**** DATASET EXCERPTS

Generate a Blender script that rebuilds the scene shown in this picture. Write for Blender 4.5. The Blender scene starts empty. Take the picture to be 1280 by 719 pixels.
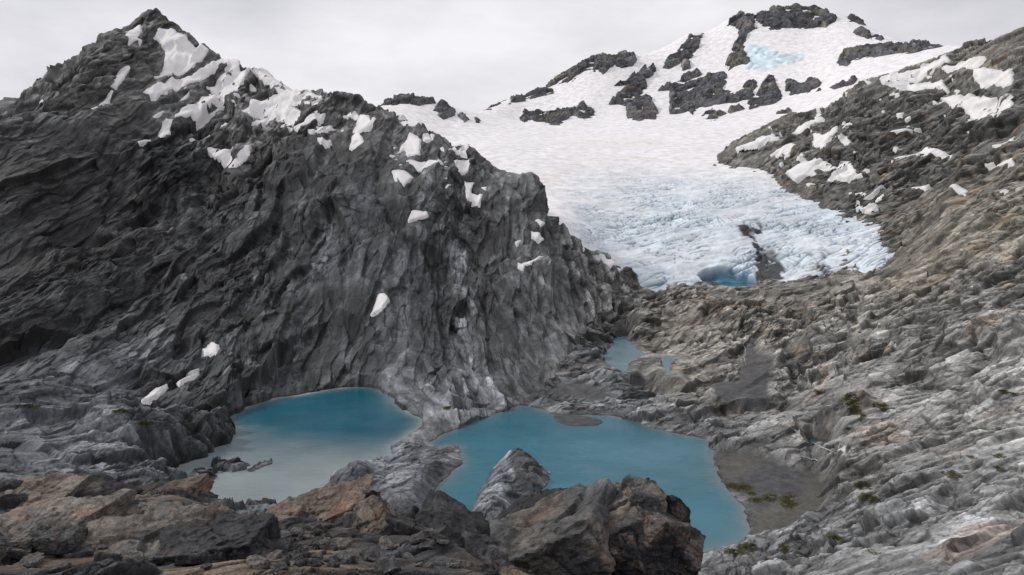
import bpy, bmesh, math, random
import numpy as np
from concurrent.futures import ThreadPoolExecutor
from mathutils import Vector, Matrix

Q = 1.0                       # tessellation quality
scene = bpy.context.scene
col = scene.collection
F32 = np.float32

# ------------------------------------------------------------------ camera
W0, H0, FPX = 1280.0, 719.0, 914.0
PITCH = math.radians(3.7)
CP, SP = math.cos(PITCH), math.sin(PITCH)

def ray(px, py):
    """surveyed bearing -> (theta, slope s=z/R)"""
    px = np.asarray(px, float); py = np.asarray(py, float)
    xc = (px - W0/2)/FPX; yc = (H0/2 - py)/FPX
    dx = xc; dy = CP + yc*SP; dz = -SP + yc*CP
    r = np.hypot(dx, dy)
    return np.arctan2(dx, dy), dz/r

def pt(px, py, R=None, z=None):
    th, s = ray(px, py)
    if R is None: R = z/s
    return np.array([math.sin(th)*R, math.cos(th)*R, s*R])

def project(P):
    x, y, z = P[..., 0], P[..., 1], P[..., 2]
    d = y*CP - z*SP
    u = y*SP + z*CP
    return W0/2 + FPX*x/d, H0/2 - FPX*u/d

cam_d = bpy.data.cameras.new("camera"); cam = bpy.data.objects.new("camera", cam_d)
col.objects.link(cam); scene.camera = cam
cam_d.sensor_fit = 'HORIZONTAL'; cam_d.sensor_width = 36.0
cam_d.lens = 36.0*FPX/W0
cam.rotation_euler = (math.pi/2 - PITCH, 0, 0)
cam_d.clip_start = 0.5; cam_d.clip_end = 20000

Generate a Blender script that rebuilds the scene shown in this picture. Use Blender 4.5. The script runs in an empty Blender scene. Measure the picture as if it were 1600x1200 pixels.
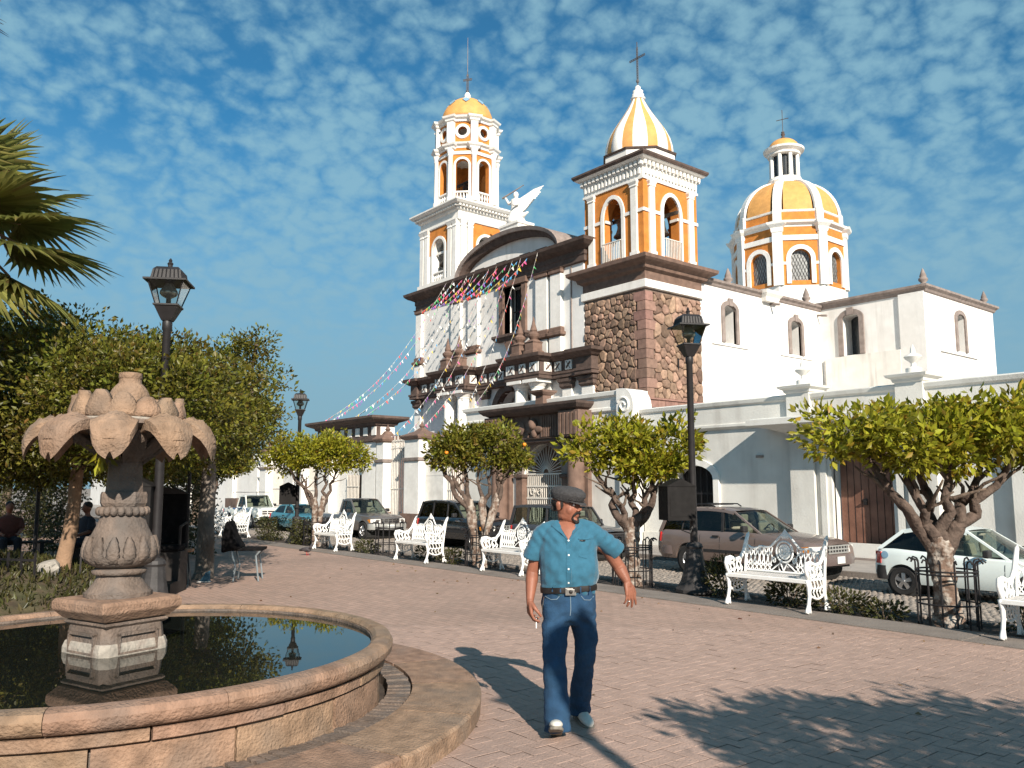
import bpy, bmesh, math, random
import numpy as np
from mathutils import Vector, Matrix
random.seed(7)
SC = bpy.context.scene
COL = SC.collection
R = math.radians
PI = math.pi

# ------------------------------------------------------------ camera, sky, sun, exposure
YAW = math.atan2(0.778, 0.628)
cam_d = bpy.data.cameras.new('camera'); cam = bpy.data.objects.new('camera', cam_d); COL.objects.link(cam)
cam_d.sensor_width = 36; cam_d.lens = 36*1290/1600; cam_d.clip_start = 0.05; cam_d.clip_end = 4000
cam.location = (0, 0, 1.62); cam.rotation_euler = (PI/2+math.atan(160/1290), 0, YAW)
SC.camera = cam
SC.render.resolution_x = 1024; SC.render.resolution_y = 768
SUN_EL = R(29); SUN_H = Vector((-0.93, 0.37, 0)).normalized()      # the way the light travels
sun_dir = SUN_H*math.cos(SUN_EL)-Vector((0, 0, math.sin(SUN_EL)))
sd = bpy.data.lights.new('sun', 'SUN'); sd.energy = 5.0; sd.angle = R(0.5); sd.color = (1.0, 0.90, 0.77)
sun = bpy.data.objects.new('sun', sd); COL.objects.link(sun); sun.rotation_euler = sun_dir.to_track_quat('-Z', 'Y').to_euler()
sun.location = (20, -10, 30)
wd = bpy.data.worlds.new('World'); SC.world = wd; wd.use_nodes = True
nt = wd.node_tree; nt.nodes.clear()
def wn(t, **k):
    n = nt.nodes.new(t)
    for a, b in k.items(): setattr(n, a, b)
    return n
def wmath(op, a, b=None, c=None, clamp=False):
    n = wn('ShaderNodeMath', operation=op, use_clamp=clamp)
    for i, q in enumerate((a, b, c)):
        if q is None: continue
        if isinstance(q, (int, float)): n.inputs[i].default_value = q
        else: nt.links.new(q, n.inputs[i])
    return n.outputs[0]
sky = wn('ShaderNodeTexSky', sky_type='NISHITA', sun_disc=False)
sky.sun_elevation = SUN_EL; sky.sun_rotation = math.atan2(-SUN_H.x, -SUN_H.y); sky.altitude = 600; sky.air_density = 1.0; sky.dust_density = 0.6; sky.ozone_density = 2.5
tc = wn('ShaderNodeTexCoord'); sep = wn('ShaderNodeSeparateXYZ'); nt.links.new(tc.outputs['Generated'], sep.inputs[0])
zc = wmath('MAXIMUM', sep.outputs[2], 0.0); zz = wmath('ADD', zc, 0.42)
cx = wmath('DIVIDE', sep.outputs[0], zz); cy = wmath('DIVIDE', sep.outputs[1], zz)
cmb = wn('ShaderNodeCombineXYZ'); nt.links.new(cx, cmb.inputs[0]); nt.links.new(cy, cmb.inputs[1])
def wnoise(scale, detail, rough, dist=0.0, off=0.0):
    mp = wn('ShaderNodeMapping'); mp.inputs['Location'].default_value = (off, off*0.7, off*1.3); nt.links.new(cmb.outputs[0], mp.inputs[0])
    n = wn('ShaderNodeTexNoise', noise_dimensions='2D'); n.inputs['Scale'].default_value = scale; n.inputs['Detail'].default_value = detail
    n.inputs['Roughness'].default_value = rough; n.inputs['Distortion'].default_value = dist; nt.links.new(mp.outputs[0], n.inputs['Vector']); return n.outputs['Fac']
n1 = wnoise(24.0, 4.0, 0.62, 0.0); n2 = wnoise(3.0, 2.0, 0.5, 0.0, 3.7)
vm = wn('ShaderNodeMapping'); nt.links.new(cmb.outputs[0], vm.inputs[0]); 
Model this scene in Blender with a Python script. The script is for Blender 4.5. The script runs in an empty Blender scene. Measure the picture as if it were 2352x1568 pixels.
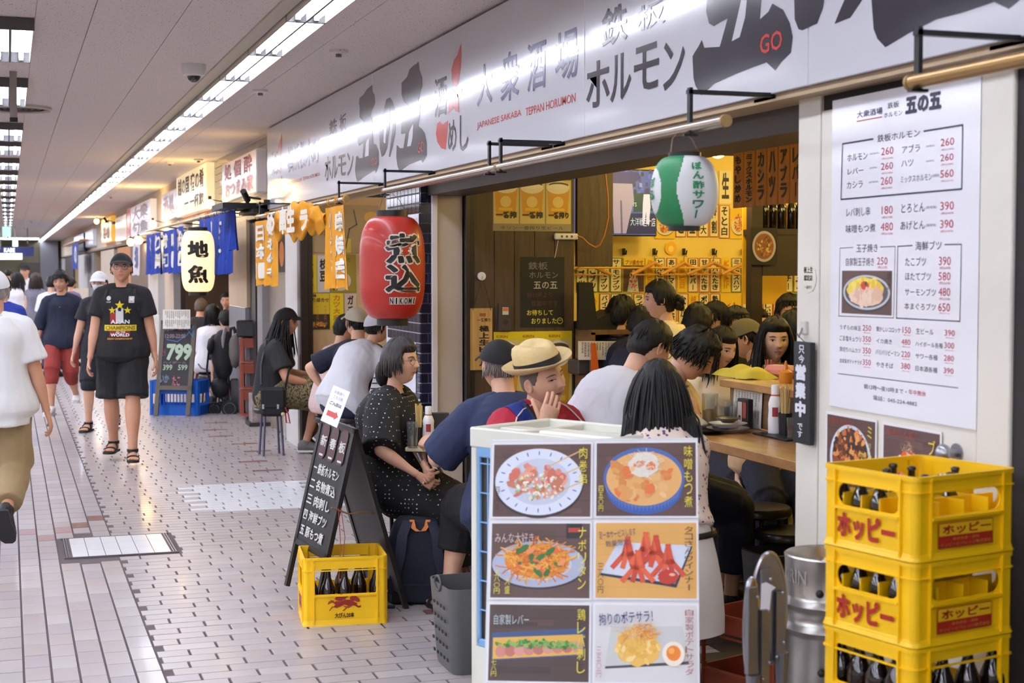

********

▶ [YOUR OBJECTIVE] Pull out each line of the records holding the string "pixels".

▶ [SOLVED PROBLEM]
Generate a Blender script that rebuilds the scene shown in this picture. Write for Blender 4.5. The Blender scene starts empty. Take the picture to be 1280 by 719 pixels.
Generate a Blender script that rebuilds the scene shown in this picture. Use Blender 4.5. The script runs in an empty Blender scene. Measure the picture as if it were 1600x1200 pixels.
Model this scene in Blender with a Python script. The script is for Blender 4.5. The script runs in an empty Blender scene. Measure the picture as if it were 2352x1568 pixels.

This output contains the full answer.